From that day on, I realized that I could go kayaking year-round, in almost any weather, even on the coldest day. The paddling muscles are the same upper-body ones used in cross-country skiing, so I was prepared for the physical effort. I worked on learning to paddle in heavy seas and landing in surf, and I studied safety—self-rescue in a kayak is essential. The so-called Eskimo roll is only one of many methods of righting a kayak. A paddler who does not have a rescue plan has no business venturing out—it can mean the difference between life and death.

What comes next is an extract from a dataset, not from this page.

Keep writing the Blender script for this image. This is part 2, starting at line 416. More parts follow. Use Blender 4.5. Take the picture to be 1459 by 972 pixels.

All kayaks look pretty much the same, yet every one is different, not only in speed and weight but in handling. In a rowboat these would be almost unnoticeable nuances, but since a kayak is something you sit in, the small differences are significant. The kayak is attached to the paddler, who is snug in it, filling the seat, feet jammed against the foot-rests, waterproofed by a spray deck that encloses the paddler in the cockpit as tightly as a drumhead. The Inuit were sewn into their kayaks, and there they stayed for seal-hunting trips of several days
and nights. For that period they were warm, leakproof, and unsinkable.
Traveling in various countries in Africa and Asia, I realized how much I was missing by not having a boat. I had no way of going down a river or seeing a coastline; small boats were never readily available. On my second visit to China, in 1986, I saw how much better off I would have been if I had had a boat in my luggage.
This is not a crackpot idea. Many companies make collapsible or folding kayaks. The two best are the German Klepper and the Canadian Feathercraft. These boats come in bags that can be checked with other luggage at airports. In each case, the single-person version weighs less than sixty pounds and is just under sixteen feet long when assembled. The Klepper's frame is made of wood, and the Feathercraft's is high-quality aluminum and plastic; the hulls are similar, canvas and Hypalon rubber.
I own both models and have gone thousands of miles in them, sailed as well as paddled them, in every sort of weather, watching seabirds off the coast of Wales, threading my way among the harbor seals on the Cape in winter and the vigilant ospreys of Florida's barrier islands, as well as bouncing around the fifty-odd islands I visited for my book The Happy Isles of Oceania. Some of those islands were inaccessible to any but a small boat. People fly to Tonga, hire a yacht, and cruise the Vavau Archipelago, but because of the shifting sands, some islands there are unreachable even to a yachtie with a tender. A collapsible kayak is the answer. Kayaks are the small-boat choice of the U.S. Navy SEALs, the British Special Forces, and seagoing commandos all over the world.
If passion implies escape—and I think it does, embodying secrecy, fantasy, intense emotion, and a flight from the ordinary that fills us with a sense of well-being—then passion is the right word for how I feel about setting off in a small boat. About sixteen feet of deck and just a few inches of freeboard are all I need. I give thanks for this little craft, because without it, a career of writing would be like a life sentence in solitary confinement. So it was writing that forced me to become a fresh air fiend, and that madness, that passion, has enlightened me, as the greatest passions ought to.